We are lucky to work in a business that is not directly competitive. If one game succeeds it doesn’t mean another will fail. Our real competition is the difficulty of making a great game and helping it to find its audience. Even when I was running Microsoft’s Xbox first and third party businesses I had close friends at Nintendo and Sony, and those friends have helped me in the years since I left.

Community can be fun during the good times, but it is essential during the bad. The people I’ve seen enjoy the longest and most successful careers are those who stay connected with their peers. People who treat everyone with respect. People who share openly with the community. People who help others. People who understand that their competitors one day may very well be their teammates the next.

Be a part of the larger game development community. The IGDA can help.

Ed Fries, Treasurer
IGDA Board of Directors


2 Responses to Board Talk – Ed Fries for June 2014

  1. I agree with everything that Ed talks about. Being a part of the IGDA community gives me a sense that I am part of a larger, worldwide community of like-minded professionals.

    Beyond this, the IGDA has to provide tangible benefits for its members. Discounts, industry events, and the recent restart of Wednesday Webinars are good examples of this.

    I still think there can be more. For example, my wife is a licensed counselor. The relevant professional society for her field is the American Counseling Association. Although membership isn’t mandatory for her to practice her field, membership adds to her credibility as a counselor.

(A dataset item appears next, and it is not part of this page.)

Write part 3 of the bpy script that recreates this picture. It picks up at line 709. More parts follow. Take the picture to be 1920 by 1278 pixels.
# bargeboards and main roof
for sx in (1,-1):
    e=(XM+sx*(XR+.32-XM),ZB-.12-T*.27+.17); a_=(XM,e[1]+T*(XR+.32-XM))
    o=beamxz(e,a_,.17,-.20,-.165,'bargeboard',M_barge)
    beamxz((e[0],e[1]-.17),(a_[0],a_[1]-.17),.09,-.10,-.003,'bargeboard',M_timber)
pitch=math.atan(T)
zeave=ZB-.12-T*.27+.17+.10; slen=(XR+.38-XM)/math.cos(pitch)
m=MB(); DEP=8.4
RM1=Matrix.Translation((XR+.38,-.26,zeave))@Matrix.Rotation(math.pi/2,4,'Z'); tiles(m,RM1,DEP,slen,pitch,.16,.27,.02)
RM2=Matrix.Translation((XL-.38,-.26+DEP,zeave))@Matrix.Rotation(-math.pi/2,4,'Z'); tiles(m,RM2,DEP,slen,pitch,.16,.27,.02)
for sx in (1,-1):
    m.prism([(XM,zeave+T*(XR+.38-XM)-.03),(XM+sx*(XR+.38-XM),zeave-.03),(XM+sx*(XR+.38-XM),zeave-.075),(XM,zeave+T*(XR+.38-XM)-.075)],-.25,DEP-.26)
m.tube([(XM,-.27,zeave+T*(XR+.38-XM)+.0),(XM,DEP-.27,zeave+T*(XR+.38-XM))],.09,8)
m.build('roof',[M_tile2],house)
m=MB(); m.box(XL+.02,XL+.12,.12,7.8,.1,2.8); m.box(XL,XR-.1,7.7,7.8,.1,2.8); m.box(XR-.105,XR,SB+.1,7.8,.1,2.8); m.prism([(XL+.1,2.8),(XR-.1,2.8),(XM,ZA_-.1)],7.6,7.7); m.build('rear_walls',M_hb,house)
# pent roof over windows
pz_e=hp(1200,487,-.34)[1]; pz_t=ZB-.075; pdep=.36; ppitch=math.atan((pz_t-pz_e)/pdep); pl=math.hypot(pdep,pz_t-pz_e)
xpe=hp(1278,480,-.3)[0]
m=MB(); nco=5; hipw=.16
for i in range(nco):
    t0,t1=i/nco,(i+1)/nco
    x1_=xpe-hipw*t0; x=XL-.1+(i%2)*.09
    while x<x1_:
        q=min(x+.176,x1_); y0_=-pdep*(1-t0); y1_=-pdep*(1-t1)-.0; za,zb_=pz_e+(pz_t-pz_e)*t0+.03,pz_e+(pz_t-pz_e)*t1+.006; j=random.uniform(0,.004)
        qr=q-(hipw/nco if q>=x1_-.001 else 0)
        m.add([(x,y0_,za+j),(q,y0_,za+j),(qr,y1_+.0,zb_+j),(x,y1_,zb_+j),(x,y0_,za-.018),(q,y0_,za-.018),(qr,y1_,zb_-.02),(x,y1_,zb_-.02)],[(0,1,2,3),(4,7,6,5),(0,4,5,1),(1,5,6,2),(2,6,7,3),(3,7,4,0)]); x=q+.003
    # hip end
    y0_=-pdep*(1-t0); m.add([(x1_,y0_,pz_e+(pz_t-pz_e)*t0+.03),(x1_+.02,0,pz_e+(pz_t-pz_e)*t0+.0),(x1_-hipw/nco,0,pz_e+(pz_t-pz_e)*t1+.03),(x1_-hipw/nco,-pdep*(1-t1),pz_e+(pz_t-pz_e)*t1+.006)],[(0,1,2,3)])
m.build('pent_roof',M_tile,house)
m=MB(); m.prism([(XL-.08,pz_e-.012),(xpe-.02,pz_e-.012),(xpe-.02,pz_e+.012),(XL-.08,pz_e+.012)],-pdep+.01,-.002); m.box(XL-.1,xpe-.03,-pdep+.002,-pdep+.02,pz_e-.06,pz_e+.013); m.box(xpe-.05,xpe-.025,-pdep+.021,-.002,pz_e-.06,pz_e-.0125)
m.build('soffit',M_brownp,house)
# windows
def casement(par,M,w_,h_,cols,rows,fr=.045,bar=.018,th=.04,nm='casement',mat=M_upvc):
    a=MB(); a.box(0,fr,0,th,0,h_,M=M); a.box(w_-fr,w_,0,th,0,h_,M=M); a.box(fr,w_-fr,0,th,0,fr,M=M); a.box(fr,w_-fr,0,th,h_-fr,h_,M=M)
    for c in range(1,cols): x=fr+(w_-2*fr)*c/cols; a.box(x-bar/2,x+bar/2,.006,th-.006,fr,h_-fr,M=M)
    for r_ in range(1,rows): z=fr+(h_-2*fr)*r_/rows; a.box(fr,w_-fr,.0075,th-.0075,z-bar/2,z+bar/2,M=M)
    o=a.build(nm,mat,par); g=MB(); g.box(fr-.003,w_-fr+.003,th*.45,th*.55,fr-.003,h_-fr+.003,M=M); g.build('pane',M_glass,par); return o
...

    The IGDA needs to find a way to add this type of credibility for its members. I recall that when I worked in previous studios, they took almost no notice of the IGDA. As a newbie in the industry, and longtime member of the IGDA, I found this surprising. Why wouldn’t every studio see the IGDA as an essential organization? Nevertheless, it didn’t seem like the IGDA was seen as a credible organization.

    I think the IGDA has come to be seen more as a hobbyist organization, relevant to newcomers and students, but not really serving the acting professional. I think a lot of this is because the organization allows free members (unheard of in most professional societies). I’m not saying that we should remove free membership…I’m just making an observation.

    It could also be true that the IGDA is seen as a threat by many studios. The IGDA is actively involved in advocacy that supports better working conditions, proper credits for those who work on games, equitable treatment of women and LGBT members, and a push for diversity.

    What can we do to make the IGDA more credible, even essential, for the working game development professional? I don’t have all the answers, but I do have some suggestions:

    * Studio membership: member studios would agree to a code of ethics, receive discounts for employee membership. The cost of a studio membership could be reduced based on the number of employees enrolled, offering an incentive for individual membership. Member studios could be prominently displayed on the IGDA web site and relevant publications. Promotional opportunities could be offered at a discount.

    * Adjudication: individual members could file grievances that would be reviewed by an ethics committee (of course, only really effective if the individual is a member of a member studio). Studios who failed to resolve legitimate grievances could be sanctioned or lose their membership.

    * Job search assistance: it has always amazed me that the IGDA doesn’t already provide some type of service like this for its members

    * Publication: the IGDA should be seen as THE go to source for information about our industry. Right now, that title is held by Gamasutra. I love Gamasutra, and I’m not necessarily advocating direct competition. But the IGDA could, for example, publish an online professional journal. This would especially fill the hole since Game Developer Magazine is no longer in print.

    So there are some of my ideas. Let’s make the IGDA an essential resource to our industry rather than a nice-to-have card in my wallet.

  2. Luke Dicken says:

    Hey Robert,
    First off apologies for not getting your comment approved quicker – predictably the notification went to my spam folder.

    I think you make some pretty good points in this, though one thing I would highlight is that we don’t currently have a free tier of membership. That said, at a lot of our events and for a number of our resources, membership is not required to participate, which could be where that perception has come from?

    Thanks for taking the time to comment! I’ll be sure to make sure that these ideas are passed on!